Talking of other packaging segments, Gudka spoke of corrugated cartons, folding cartons and flexible packaging.

While the Kenyan market size of corrugated carton is 80,000 metric tons, the remaining East African market size, comprising Uganda and Tanzania, stands at 50,000 metric tons per annum. ‘There are a total of 23 converters in Kenya and approximately eight in Uganda, totaling 37 converters in the region. This sector is ready for consolidation. Investors are looking for printers with cross border operations,’ he says.

Folding cartons are produced by 29 major converters – 15 in Kenya, eight in Tanzania and around six in Uganda. The market size in Kenya alone is 12,000 metric tons and the rest of the East African market is 11,000 metric tons per annum.

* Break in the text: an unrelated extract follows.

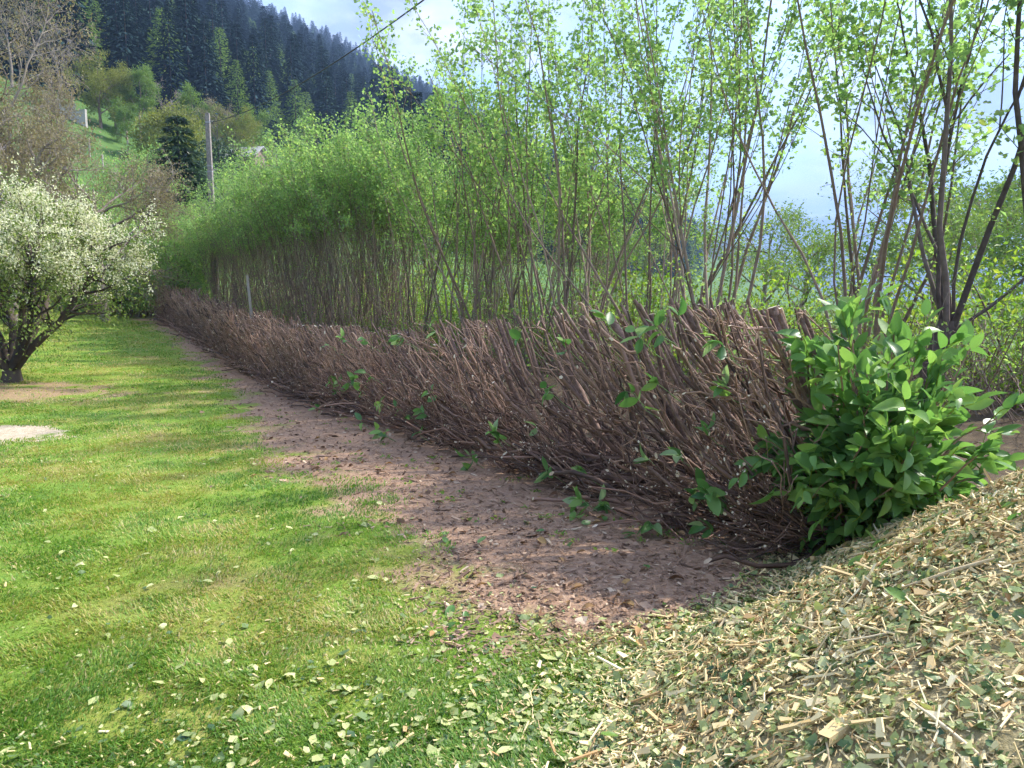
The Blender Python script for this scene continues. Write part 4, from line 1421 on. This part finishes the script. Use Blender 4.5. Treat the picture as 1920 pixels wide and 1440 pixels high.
pile = thing('chip_heap', 'heap of freshly shredded hedge cuttings, pale wood chips and torn leaves', 'heap', (PC[0], PC[1], 0))
na = 90; nr = 34
aa = np.linspace(0, 2 * math.pi, na, endpoint=False); rr = np.linspace(0, 1.0, nr)
AA, RR = np.meshgrid(aa, rr)
Rm = pile_r(AA)
XX = PC[0] + np.cos(AA) * RR * Rm; YY = PC[1] + np.sin(AA) * RR * Rm
ZZ = ground_z(XX, YY) + pile_z(XX, YY)[0] + 0.002 - 0.05 * (RR >= 0.999)
mb = MB()
i0 = (np.arange(nr - 1)[:, None] * na + np.arange(na)[None, :]); i1 = (np.arange(nr - 1)[:, None] * na + (np.arange(na)[None, :] + 1) % na)
mb.add(np.stack([XX - PC[0], YY - PC[1], ZZ], -1), np.stack([i0, i1, i1 + na, i0 + na], -1).reshape(-1, 4), 0, 0.35, True)
M_core = rough_mat('shredded_core', [(0.2, (0.13, 0.11, 0.05)), (0.5, (0.30, 0.25, 0.13)), (0.8, (0.50, 0.41, 0.24))], 55, 0.9, 0.1, 0.8, 70)
mb.build('mound', M_core, pile)


def surf(x, y, with_pile=True):
    g = ground_z(x, y); h, d = pile_z(x, y)
    e = 0.05
    if with_pile:
        zx = (ground_z(x + e, y) + pile_z(x + e, y)[0] - ground_z(x - e, y) - pile_z(x - e, y)[0]) / (2 * e)
        zy = (ground_z(x, y + e) + pile_z(x, y + e)[0] - ground_z(x, y - e) - pile_z(x, y - e)[0]) / (2 * e)
        return g + h, norm(np.stack([-zx, -zy, np.ones_like(zx)], -1))
    return g, np.tile(UP, (len(x), 1))


def basis_on(nrm, rng, tilt=0.35, az=None):
    n = len(nrm)
    Nn = norm(nrm + rng.normal(size=(n, 3)) * tilt)
    d = rng.normal(size=(n, 3))
    X = norm(d - Nn * np.sum(d * Nn, -1, keepdims=True)); Y = np.cross(Nn, X)
    return np.stack([X, Y, Nn], -1)


def chip_tpl(w, h):
    V = np.array([[-.5, -w, -h], [.5, -w * .6, -h], [.5, w * .6, -h], [-.5, w, -h], [-.45, -w, h], [.42, -w * .6, h], [.42, w * .6, h], [-.45, w, h]])
    return V, np.array([[4, 5, 6, 7], [0, 1, 5, 4], [2, 3, 7, 6]])


SHRED = (np.array([[-.5, 0, 0], [-.15, .32, .05], [.3, .22, -.02], [.5, -.08, .06], [.05, -.34, -.03]], float), np.array([[0, 4, 1], [1, 4, 2], [2, 4, 3]]))


def sample_pile(n, rng, spill=1.12):
    out = []
    while sum(len(o) for o in out) < n:
        a = rng.uniform(0, 2 * math.pi, 8000); r = np.sqrt(rng.random(8000)) * spill
        Rm = pile_r(a)
        x = PC[0] + np.cos(a) * r * Rm; y = PC[1] + np.sin(a) * r * Rm
        vis = (y > 1.2) & (x < y * 0.78 + 0.25) & (y < 5.3)
        keep = vis & ((r < 0.97) | (rng.random(8000) < 0.35 * (1.15 - r) / 0.18))
        out.append(np.stack([x, y], -1)[keep])
    return np.concatenate(out)[:n]


mb = MB()
n_w, n_l = 56000, 34000
P = sample_pile(n_w, rng); z, nn = surf(P[:, 0], P[:, 1])
pos = np.stack([P[:, 0] - PC[0], P[:, 1] - PC[1], z + rng.random(n_w) ** 1.3 * 0.034], -1)
tint = np.clip(rng.normal(0.56, 0.24, n_w) + 0.8 * (fbm(P[:, 0], P[:, 1], 55, 3, 3.0) - 0.48), 0, 1); tint[rng.random(n_w) < 0.07] = 0.02
for tp, a, b in ((chip_tpl(0.10, 0.045), 0, n_w // 2), (chip_tpl(0.2, 0.07), n_w // 2, n_w * 3 // 4), (chip_tpl(0.03, 0.02), n_w * 3 // 4, n_w)):
    L = rng.lognormal(math.log(0.0175 if a < n_w * 3 // 4 else 0.042), 0.58, b - a)
    scatter_leaves(mb, tp, pos[a:b], None, L, rng, 0, 0, tint[a:b], False, basis_on(nn[a:b], rng, 0.4))
P = sample_pile(n_l, rng, 1.12); _, dl = pile_z(P[:, 0], P[:, 1]); P = P[rng.random(n_l) < 0.35 + 0.75 * dl]; n_l = len(P); z, nn = surf(P[:, 0], P[:, 1])
pos = np.stack([P[:, 0] - PC[0], P[:, 1] - PC[1], z + rng.random(n_l) ** 1.3 * 0.03], -1)
scatter_leaves(mb, SHRED, pos, None, rng.lognormal(math.log(0.025), 0.45, n_l), rng, 0, 1, np.clip(rng.normal(0.55, 0.27, n_l), 0, 1), False, basis_on(nn, rng, 0.4))
mb.build('chips', [M_chip_wood, M_chip_leaf], pile, kind='stuff')

from mathutils import Matrix


def put(o, pos, B, size):
    Mx = Matrix.Identity(4)
    sz = (size,) * 3 if np.isscalar(size) else size
    for r_ in range(3):
        for c_ in range(3):
            Mx[r_][c_] = B[r_, c_] * sz[c_]
        Mx[r_][3] = pos[r_]
    o.matrix_basis = Mx
    return o


def torn_tpl(rng):
    V, F = tpl_laurel(rng.uniform(-0.2, 0.35), rng.uniform(0.36, 0.5), rng.uniform(0.02, 0.12), 5)
    V = V.copy()
    cut = rng.uniform(0.55, 1.1)
    V[:, 0] = np.minimum(V[:, 0], cut + rng.normal(size=len(V)) * 0.03)
    V[:, 2] += rng.normal(size=len(V)) * 0.015
    return V, F


torn = []
for k in range(10):
    t = MB(); V, F = torn_tpl(rng); t.add(V, F, 0, k / 10 + 0.05, True); torn.append(t.mesh('torn_leaf', M_chip_leaf if k % 3 else M_laurel))
P = sample_pile(200, rng, 1.15); z, nn = surf(P[:, 0], P[:, 1]); BB = basis_on(nn, rng, 0.3)
for k in range(len(P)):
    put(link('torn_leaf', torn[int(rng.integers(10))], pile), (P[k, 0] - PC[0], P[k, 1] - PC[1], z[k] + 0.026), BB[k], rng.uniform(0.05, 0.10))
M_straw = rough_mat('split_stick', [(0.1, (0.34, 0.24, 0.13)), (0.6, (0.58, 0.46, 0.28)), (1.0, (0.72, 0.62, 0.44))], 30, 0.75, 0.6, 0.1, 80)
sticks = []
for k in range(8):
    t = MB(); p = wander(rng, (-.5, 0, 0), (1, 0, 0), 1.0, 6, 0.06)
    tubes(t, [(p, np.array([0.5, 1, 1, 0.95, 0.8, 0.3]) * rng.uniform(0.014, 0.032))], 5, 0, None, [rng.random()]); sticks.append(t.mesh('split_stick', M_straw))
P = sample_pile(95, rng, 1.0); z, nn = surf(P[:, 0], P[:, 1]); BB = basis_on(nn, rng, 0.15)
for k in range(len(P)):
    put(link('split_stick', sticks[k % 8], pile), (P[k, 0] - PC[0], P[k, 1] - PC[1], z[k] + 0.03), BB[k], rng.uniform(0.10, 0.34))

# ------------------------------------------------------------------ lawn grass, litter on the soil strip, loose leaves
rng = np.random.default_rng(2024)


def sample_view(n, ymin, ymax, rng, power=1.0, lo=-0.80, hi=0.72):
    y = ymin * (ymax / ymin) ** rng.random(n) if power == 1.0 else ymin + (ymax - ymin) * rng.random(n) ** power
    x = y * rng.uniform(lo, hi, n)
    return x, y


def in_lawn(x, y):
    t = (x - H0[0]) * HD[0] + (y - H0[1]) * HD[1]
    w = (x - H0[0]) * HN[0] + (y - H0[1]) * HN[1]
    return t, w


mb = MB()
n = 620000
x, y = sample_view(n, 1.55, 30.0, rng)
t_, w_ = in_lawn(x, y)
dm = dirt_amount(x, y)
ph, pd = pile_z(x, y)
clump = fbm(x, y, 61, 3, 5.0)
keep = (rng.random(n) > dm * 1.05 - 0.0) & (w_ > 0.2) & (pd > 0.97 - 0.14 * rng.random(len(x)) ** 2) & (rng.random(n) < 0.25 + 1.3 * sstep(0.3, 0.6, clump))
x, y, clump = x[keep], y[keep], clump[keep]
n = len(x)
z = ground_z(x, y)
dist = np.hypot(x, y)
patch = fbm(x, y, 62, 4, 0.9)
tint = np.clip(0.36 + 1.5 * (patch - 0.5) + rng.normal(size=n) * 0.17, 0, 0.84)
dry = rng.random(n) < 0.10 + 0.5 * sstep(0.5, 0.66, fbm(x, y, 63, 4, 0.8))
tint[dry] = rng.uniform(0.8, 1.0, dry.sum())
Lb = rng.uniform(0.015, 0.036, n) * (0.75 + 0.7 * clump) * (1 + 0.03 * dist)
Wb = rng.uniform(0.0013, 0.0024, n) * (1 + 0.18 * dist)
azc = fbm(x, y, 64, 2, 2.2) * 9.0
az = azc + rng.normal(size=n) * 1.0
lean = np.clip(rng.normal(0.95, 0.3, n), 0.15, 1.45)
d1 = np.stack([np.cos(az) * np.sin(lean * 0.6), np.sin(az) * np.sin(lean * 0.6), np.cos(lean * 0.6)], -1)
d2 = np.stack([np.cos(az) * np.sin(lean * 1.15), np.sin(az) * np.sin(lean * 1.15), np.cos(lean * 1.15)], -1)
side = np.stack([-np.sin(az), np.cos(az), 0 * az], -1)
b = np.stack([x, y, z - 0.003], -1)
m1 = b + d1 * (Lb * 0.5)[:, None]; tip = m1 + d2 * (Lb * 0.5)[:, None]
V = np.stack([b - side * Wb[:, None], b + side * Wb[:, None], m1 + side * (Wb * 0.8)[:, None], m1 - side * (Wb * 0.8)[:, None], tip], 1)
k5 = np.arange(n)[:, None] * 5
o_ = mb.n
mb.add(V, k5 + np.array([0, 1, 2, 3]), 0, np.repeat(tint, 5))
mb.add_faces(k5 + np.array([3, 2, 4]), 0, False, o_)
gr = mb.build('grass', M_grass)
tag(gr, 'short patchy lawn grass with mossy and dry spots', 'grass', kind='stuff')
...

‘Flexible packaging is also ripe for consolidation, but there is significant pressure on margins. Any further investment will lead to a downward pressure on margins. According to research figures from 2015, there are 15 converters in Kenya, and three to four each in Uganda and Tanzania,’ Gudka informs. Kenya is manufacturing 41,400 metric tons per annum of which 40,000 is for domestic consumption and 1,400 is exported. Some 1,800 metric tons are imported into the country. The market size of Tanzania is 16,200 metric tons with a domestic consumption of 15,000 metric tons, and that of Uganda is 14,100 metric tons with domestic sales of 11,100 metric tons per annum. ‘Kenya is thus a giant amongst dwarves,’ he summarizes.

Other divisions

Taking this opportunity to further grow the business in the region, Skanem Interlabels Nairobi sells label applicator machines in Africa that are manufactured at the company’s plant in Mumbai. ‘We have 75 to 80 installations all over Africa. The installation and post sales service is handled by engineers in Nairobi. This division is gaining momentum as Africa continues to move towards more automation,’ says Gudka.

The plant in Africa also has a barcode division which sells printers and ribbons to facilitate other label printing businesses.